Bibelexpertin sieht keinen Machtanspruch in Kuppel-Zitaten

Widerstand statt Machtdemonstration?

Die Münsteraner Bibelwissenschaftlerin Eve-Marie Becker sieht in den Bibelversen am Berliner Humboldt-Forum keine Betonung eines christlichen Machtanspruchs. Dennoch müsse man schauen, wie der preußische König sie verstanden habe.

Autor/in:
Hannah Krewer
Schriftzug auf der Kuppel des Humboldt-Forums / © Bernd von Jutrczenka (dpa)
Schriftzug auf der Kuppel des Humboldt-Forums / © Bernd von Jutrczenka ( dpa )

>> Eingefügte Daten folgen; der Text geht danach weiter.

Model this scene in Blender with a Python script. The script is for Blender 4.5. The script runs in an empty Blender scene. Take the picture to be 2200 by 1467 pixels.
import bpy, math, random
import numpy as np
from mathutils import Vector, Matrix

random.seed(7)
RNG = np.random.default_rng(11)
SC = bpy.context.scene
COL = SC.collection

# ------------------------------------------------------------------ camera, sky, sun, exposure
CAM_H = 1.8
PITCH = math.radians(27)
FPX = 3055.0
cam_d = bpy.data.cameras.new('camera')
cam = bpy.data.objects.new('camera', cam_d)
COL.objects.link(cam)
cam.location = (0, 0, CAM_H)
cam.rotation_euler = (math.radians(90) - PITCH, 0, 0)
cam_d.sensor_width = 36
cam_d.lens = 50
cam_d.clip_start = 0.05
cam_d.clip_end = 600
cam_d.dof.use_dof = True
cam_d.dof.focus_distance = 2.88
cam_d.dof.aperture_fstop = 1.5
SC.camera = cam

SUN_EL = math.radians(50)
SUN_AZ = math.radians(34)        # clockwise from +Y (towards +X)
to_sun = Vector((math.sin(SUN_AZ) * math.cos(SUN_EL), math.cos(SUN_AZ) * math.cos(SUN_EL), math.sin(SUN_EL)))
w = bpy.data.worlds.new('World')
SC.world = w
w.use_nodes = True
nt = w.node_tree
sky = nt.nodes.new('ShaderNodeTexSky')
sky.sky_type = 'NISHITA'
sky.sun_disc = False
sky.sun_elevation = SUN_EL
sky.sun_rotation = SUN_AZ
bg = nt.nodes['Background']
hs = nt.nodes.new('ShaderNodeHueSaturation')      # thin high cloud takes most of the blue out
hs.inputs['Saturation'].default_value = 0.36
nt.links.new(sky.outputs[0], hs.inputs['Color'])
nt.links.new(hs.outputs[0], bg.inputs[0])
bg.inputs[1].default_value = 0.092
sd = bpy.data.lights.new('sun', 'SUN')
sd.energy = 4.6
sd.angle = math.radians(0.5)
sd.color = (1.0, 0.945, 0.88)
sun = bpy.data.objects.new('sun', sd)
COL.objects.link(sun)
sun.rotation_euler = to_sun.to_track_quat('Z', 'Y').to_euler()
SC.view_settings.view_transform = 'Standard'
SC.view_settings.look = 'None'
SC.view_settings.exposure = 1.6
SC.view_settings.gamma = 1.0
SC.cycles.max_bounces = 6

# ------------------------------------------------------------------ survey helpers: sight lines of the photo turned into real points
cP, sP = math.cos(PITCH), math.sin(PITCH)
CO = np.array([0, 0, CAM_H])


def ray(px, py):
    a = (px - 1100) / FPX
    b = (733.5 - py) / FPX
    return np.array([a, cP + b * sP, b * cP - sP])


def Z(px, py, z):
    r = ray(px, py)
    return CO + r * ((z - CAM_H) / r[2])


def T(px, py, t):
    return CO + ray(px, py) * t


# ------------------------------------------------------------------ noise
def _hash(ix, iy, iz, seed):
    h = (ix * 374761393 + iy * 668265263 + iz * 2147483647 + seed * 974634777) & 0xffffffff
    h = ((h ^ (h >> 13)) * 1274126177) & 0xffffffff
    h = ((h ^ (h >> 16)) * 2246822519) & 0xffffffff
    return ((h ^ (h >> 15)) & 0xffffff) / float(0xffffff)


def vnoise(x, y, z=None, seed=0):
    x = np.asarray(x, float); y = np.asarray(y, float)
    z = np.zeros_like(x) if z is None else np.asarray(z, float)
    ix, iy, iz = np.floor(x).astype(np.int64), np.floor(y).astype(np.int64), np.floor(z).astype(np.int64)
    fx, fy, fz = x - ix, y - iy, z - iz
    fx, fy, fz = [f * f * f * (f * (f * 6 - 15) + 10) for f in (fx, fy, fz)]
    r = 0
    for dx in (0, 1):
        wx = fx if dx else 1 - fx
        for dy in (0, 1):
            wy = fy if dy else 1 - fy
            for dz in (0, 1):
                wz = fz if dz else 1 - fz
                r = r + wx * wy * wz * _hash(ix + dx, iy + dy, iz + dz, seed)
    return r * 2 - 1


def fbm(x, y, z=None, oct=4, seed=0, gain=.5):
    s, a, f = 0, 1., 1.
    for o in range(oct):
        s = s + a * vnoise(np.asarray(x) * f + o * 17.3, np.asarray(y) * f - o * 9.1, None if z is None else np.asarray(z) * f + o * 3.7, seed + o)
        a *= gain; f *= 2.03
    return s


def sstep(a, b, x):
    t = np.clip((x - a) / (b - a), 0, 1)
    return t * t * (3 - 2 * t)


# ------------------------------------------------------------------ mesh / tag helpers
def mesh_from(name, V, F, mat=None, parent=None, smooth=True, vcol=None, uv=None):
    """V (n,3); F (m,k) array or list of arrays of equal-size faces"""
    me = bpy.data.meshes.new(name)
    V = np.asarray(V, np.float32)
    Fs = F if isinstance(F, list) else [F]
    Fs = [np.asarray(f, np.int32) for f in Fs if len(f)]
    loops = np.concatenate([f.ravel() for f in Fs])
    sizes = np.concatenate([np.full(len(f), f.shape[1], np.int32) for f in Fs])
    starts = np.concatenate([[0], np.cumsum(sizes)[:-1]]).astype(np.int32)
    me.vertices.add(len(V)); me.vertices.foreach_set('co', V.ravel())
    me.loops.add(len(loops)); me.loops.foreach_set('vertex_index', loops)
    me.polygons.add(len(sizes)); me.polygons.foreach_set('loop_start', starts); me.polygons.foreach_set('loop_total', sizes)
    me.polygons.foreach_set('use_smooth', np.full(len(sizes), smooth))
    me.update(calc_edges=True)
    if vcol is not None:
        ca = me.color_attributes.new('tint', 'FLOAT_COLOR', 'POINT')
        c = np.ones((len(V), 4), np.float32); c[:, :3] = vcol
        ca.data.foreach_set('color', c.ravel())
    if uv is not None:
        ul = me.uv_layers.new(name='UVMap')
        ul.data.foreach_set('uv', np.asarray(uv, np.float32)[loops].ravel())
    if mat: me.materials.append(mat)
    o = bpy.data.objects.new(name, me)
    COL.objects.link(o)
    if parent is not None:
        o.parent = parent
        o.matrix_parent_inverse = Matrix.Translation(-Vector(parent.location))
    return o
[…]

Das sagte die Professorin für Neues Testament am Exzellenscluster "Religion und Politik" am Montag laut einer Pressemitteilung der Westfälischen Wilhelms-Universität Münster.

Historische Ursprünge nicht ausblenden

"Im Streit um die Bibelzitate sollte die historische Ursprungssituation nicht ausgeblendet werden", so die evangelische Theologin wörtlich. Demnach seien die beiden Zitate, die in der Inschrift kombiniert wurden, historisch gesehen in Situationen des Widerstands entstanden.

Prof. Dr. Eve-Marie Becker (privat)
Prof. Dr. Eve-Marie Becker / ( privat )

Der vom preußischen König Friedrich Wilhelm IV. aus mehreren Bibelversen zusammengesetzte Schriftzug, der beim Wiederaufbau des Schlosses an der rekonstruierten Fassade wieder angebracht wurde, lautet: "Es ist in keinem andern Heil, ist auch kein anderer Name den Menschen gegeben, denn in dem Namen Jesu, zur Ehre Gottes des Vaters. Dass in dem Namen Jesu sich beugen sollen aller derer Knie, die im Himmel und auf Erden und unter der Erde sind."

"Aussagen marginalisierter Jesusanhänger"

"Beides sind Bekenntnisaussagen marginalisierter jüdischer Jesusanhänger, Petrus und Paulus, die Mitte des 1. Jahrhunderts n. Chr. inhaftiert waren und später hingerichtet wurden", erklärte Becker laut der Pressemitteilung.

Wenn in der aktuellen Debatte gesagt werde, die Bibelworte seien in erster Linie Ausdruck preußischen Machtanspruchs oder Symbol christlich-kolonialer Herrschaft, werde dieser Ursprung ausgeblendet. Die Zitate seien in ihrem historischen Kontext also gerade nicht als Inszenierung von politischer Macht zu verstehen.

Gottvertrauen in der Ohnmacht

Vielmehr kämen die Verse von Männern, die in einer ausweglosen Situation ihr Gottvertrauen unter Beweis stellten. So habe Paulus die Passage aus dem Philipperbrief (2,10) etwa verfasst, als er im Gefängnis auf sein Todesurteil gewartet habe. Auch der Teil aus der Apostelgeschichte (4,12) sei ein Bekenntnis des Petrus, der darin seine Hoffnung auf Rettung in Christus ausdrücke.

Dennoch sei die Wirkungsgeschichte der Verse umstritten, so Becker. Historisch sei unklar, ob der theologisch gebildete König Friedrich Wilhelm IV. die Verse als Ausdruck von Demut oder aber als Demonstration seiner von Gott abgeleiteten Macht hatte anbringen lassen.